Context. Most weed species can adversely impact agricultural productivity by competing for nutrients required by high-value crops. Manual weeding is not practical for large cropping areas. Many studies have been undertaken to develop automatic weed management systems for agricultural crops. In this process, one of the major tasks is to recognise the weeds from images. However, weed recognition is a challenging task. It is because weed and crop plants can be similar in colour, texture and shape which can be exacerbated further by the imaging conditions, geographic or weather conditions when the images are recorded. Advanced machine learning techniques can be used to recognise weeds from imagery.
Aims. In this paper, we have investigated five state-of-the-art deep neural networks, namely VGG16, ResNet-50, Inception-V3, Inception-ResNet-v2 and MobileNetV2, and evaluated their performance for weed recognition.
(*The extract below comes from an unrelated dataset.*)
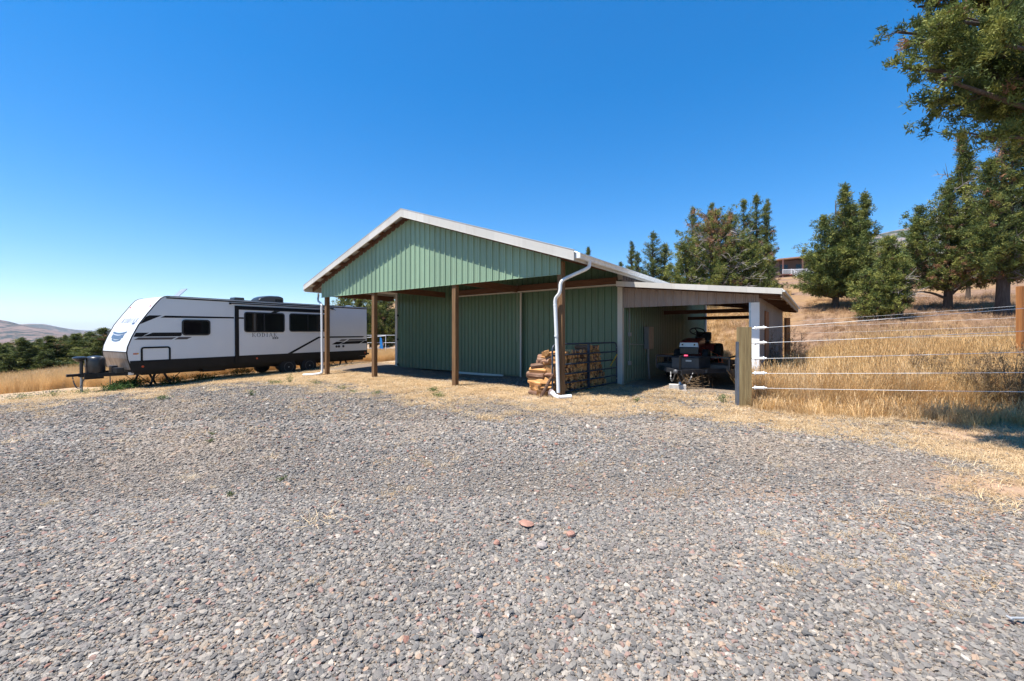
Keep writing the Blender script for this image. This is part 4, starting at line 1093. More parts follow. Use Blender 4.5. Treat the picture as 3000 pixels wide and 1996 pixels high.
def make_log(kind, rg, L=0.43, r=0.075):
    """split or round log, axis x, centred; mesh with bark and wood faces"""
    n = 10; sect = []
    if kind == 'round': ang = [2 * PI * k / n for k in range(n)]; sect = [(r * 0.8 * math.cos(a) * rg.uniform(.92, 1.08), r * 0.8 * math.sin(a) * rg.uniform(.92, 1.08)) for a in ang]; nb = n
    else:
        span = PI * (0.55 if kind == 'wedge' else 0.95); R2 = r * (1.45 if kind == 'wedge' else 1.1)
        nb = 7
        sect = [(R2 * math.cos(-span / 2 + span * k / (nb - 1)) * rg.uniform(.95, 1.05) - R2 * 0.5, R2 * math.sin(-span / 2 + span * k / (nb - 1))) for k in range(nb)]
        sect.append((-R2 * 0.45 + rg.uniform(-.01, .01), R2 * 0.12)); sect.append((-R2 * 0.5, -R2 * 0.15))
    n = len(sect); st = 5; vs = []
    for j in range(st):
        x = -L / 2 + L * j / (st - 1); k = 1 + rg.uniform(-0.06, 0.06); oy = rg.uniform(-.006, .006)
        for a, b in sect: vs.append((x + rg.uniform(-.006, .006), a * k + oy + rg.uniform(-.003, .003), b * k + rg.uniform(-.003, .003)))
    fs = [(j * n + i, j * n + (i + 1) % n, (j + 1) * n + (i + 1) % n, (j + 1) * n + i) for j in range(st - 1) for i in range(n)]
    mats = [0 if i < nb - (0 if kind == 'round' else 1) else 1 for j in range(st - 1) for i in range(n)]
    fs += [tuple(range(n))[::-1], tuple(range((st - 1) * n, st * n))]; mats += [1, 1]
    me = bpy.data.meshes.new('firewood_log'); me.from_pydata(vs, [], fs); me.materials.append(M['log_bark']); me.materials.append(M['log_wood'])
    for p, mi in zip(me.polygons, mats): p.material_index = mi
    return me
rl = random.Random(5)
log_meshes = [make_log(k, rl) for k in ['round', 'wedge', 'half', 'wedge', 'half', 'wedge', 'wedge', 'half']]
def add_log(me, lx, ly, z, roll, yaw=0, pitch=0, sc=1, label=None, group=None):
    o = bpy.data.objects.new('firewood_log', me); root_col.objects.link(o)
    X, Y = b_world(lx, ly); o.location = (X, Y, z)
    o.rotation_euler = (Matrix.Rotation(BR + yaw, 3, 'Z') @ Matrix.Rotation(pitch, 3, 'Y') @ Matrix.Rotation(roll, 3, 'X')).to_euler()
    o.scale = (rl.uniform(.93, 1.05), sc, sc)
    return tag(o, label, 'firewood log', group)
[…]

Methods. We have used several experimental settings and multiple dataset combinations. In particular, we constructed a large weed-crop dataset by combining several smaller datasets, mitigating class imbalance by data augmentation, and using this dataset in benchmarking the deep neural networks. We investigated the use of transfer learning techniques by preserving the pre-trained weights for extracting the features and fine-tuning them using the images of crop and weed datasets.
Key results. We found that VGG16 performed better than others on small-scale datasets, while ResNet-50 performed better than other deep networks on the large combined dataset.
Conclusions. This research shows that data augmentation and fine tuning techniques improve the performance of deep learning models for classifying crop and weed images.
Implications. This research evaluates the performance of several deep learning models and offers directions for using the most appropriate models as well as highlights the need for a large scale benchmark weed dataset.